DOI: https://doi.org/10.1029/2024je008350
Abstract
Detecting trace gases such as hydrogen chloride (HCl) in Mars' atmosphere is among the primary objectives of the ExoMars Trace Gas Orbiter (TGO) mission. Terrestrially, HCl is closely associated with active volcanic activity, so its detection on Mars was expected to point to some form of active magmatism/outgassing. However, after its discovery using the mid‐infrared channel of the TGO Atmospheric Chemistry Suite (ACS MIR), a clear seasonality was observed, beginning with a sudden increase in HCl abundance from below detection limits to 1–3 ppbv in both hemispheres coincident with the start of dust activity, followed by very sudden and rapid loss at the southern autumnal equinox. In this study, we have investigated the relationship between HCl and atmospheric dust by making comparisons in the vertical distribution of gases measured with ACS and aerosols measured co‐located with the Mars Climate Sounder (MCS). This study includes HCl, water vapor, and ozone measured using ACS MIR, water vapor and temperature measured with the near infrared channel of ACS, and temperature, dust opacity, and water ice opacity measured with MCS. In part 1, we show that dust loading has a strong impact in temperature, which controls the abundance of water ice and water vapor, and that HCl is very closely linked to water activity.
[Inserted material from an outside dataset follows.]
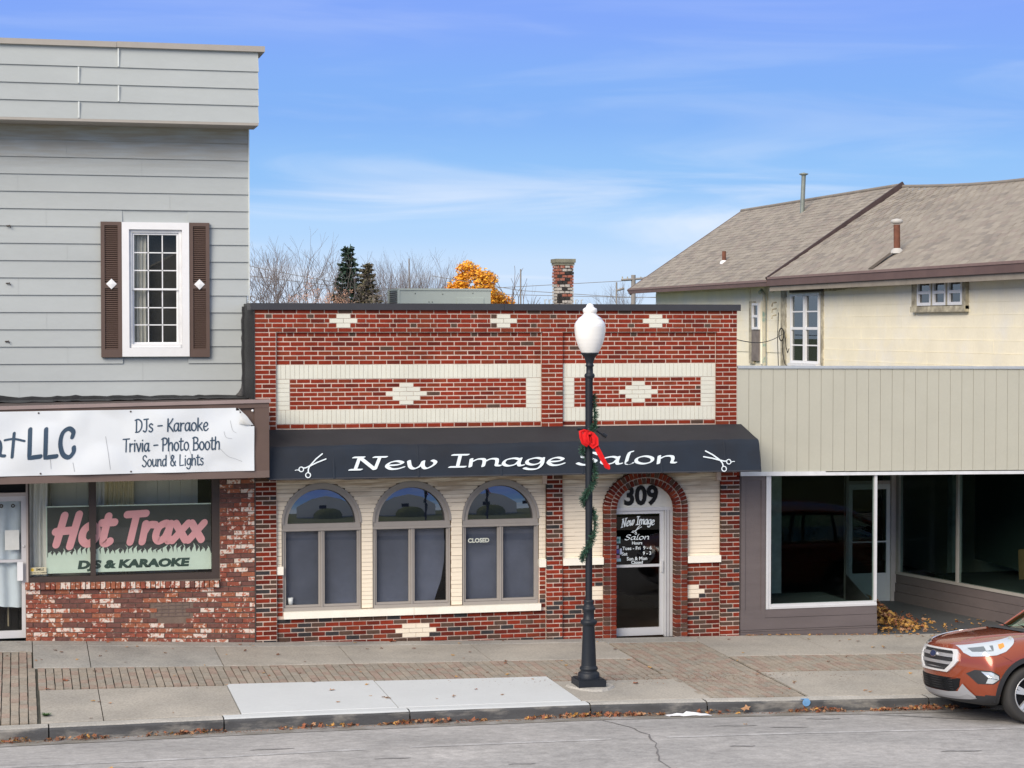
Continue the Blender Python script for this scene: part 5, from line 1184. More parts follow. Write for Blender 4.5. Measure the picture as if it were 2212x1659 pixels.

In part 2, we investigate the quantitative correlations between each quantity and discuss the possible source and sinks of HCl, their likelihood given the correlations, and any issues arising from them.
Plain Language Summary
After four full Martian years in orbit since 2018, the ExoMars Trace Gas Orbiter (TGO) has observed three Martian dusty seasons, which occur when it is spring and summer in the southern hemisphere. The first, starting in summer 2018, featured a global dust storm (GDS) after which we made the first detection of hydrogen chloride (HCl) in the Martian atmosphere using the Atmospheric Chemistry Suite (ACS) instrument. Finding this gas was a priority of ExoMars because its presence may indicate that the planet is volcanically active. Since then, we have observed two more dusty periods without a GDS and observed the reappearance of HCl each time. Here, we present the climatology of HCl in both hemispheres over these three dusty periods (in Mars years 34, 35, and 36) and investigate their relationships with temperature and water vapor measured by ACS, and with airborne dust and water ice measured with the Mars Climate Sounder (MCS) on the Mars Reconnaissance Orbiter (MRO). In this paper, we examine how the vertical structure of each quantity changes over time. We show that there is a close relationship between HCl and H2O, and that both are controlled by temperature, driven by dust loading.